With a basket certificate the investor acquires a fraction of a basket of securities that corresponds to the subscription ratio. Above that there are certificates contenting only one equity — called share certificates.
The issuer determines the baskets compilation before quoting the certificate. Fundamentally, all securities with regular, at least daily, price determinations are suited for the portfolio. The selection criteria for the shares or securities in the basket are known and remain unchanged during the life of the certificate.
Nevertheless, the composition of the share basket can change over time. If the issuer follows a specific strategy with the certificate, the basket has to be adjusted at specific end-of-period dates, provided the market leaders change. In such a case, the basket is called an active basket. If, in contrast, the composition of a share basket remains clearly defined, as is the case for an index certificate, it is called a passive basket.
The success of a basket certificate is measured on whether it can outperform a comparison index or fund, a so-called benchmark. Basket certificates can be roughly divided into three categories based on the criteria for selecting securities: Sector certificates; country or region certificates; and strategy and thematic certificates.
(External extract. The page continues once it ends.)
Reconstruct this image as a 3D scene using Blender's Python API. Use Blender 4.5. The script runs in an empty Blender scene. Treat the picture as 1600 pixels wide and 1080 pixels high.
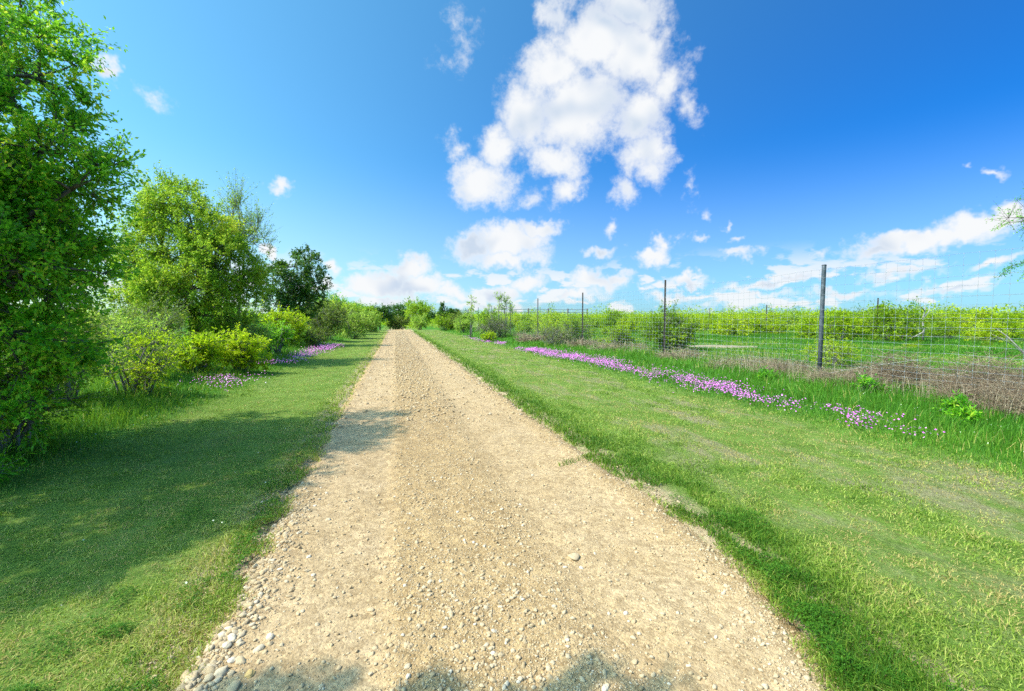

Basket certificates make sense if an investor is convinced of the potential in a particular sector or region, but shies from the risk of investing in individual securities. Because the certificate is expected to achieve higher profits than the benchmark index, the share basket usually contains fewer titles than the benchmark index. That increases the potential for profits; but the risk of loss increases compared to the index. Unlike shares, basket certificates are not eligible for dividend payouts. The limited maturity should also be taken into account.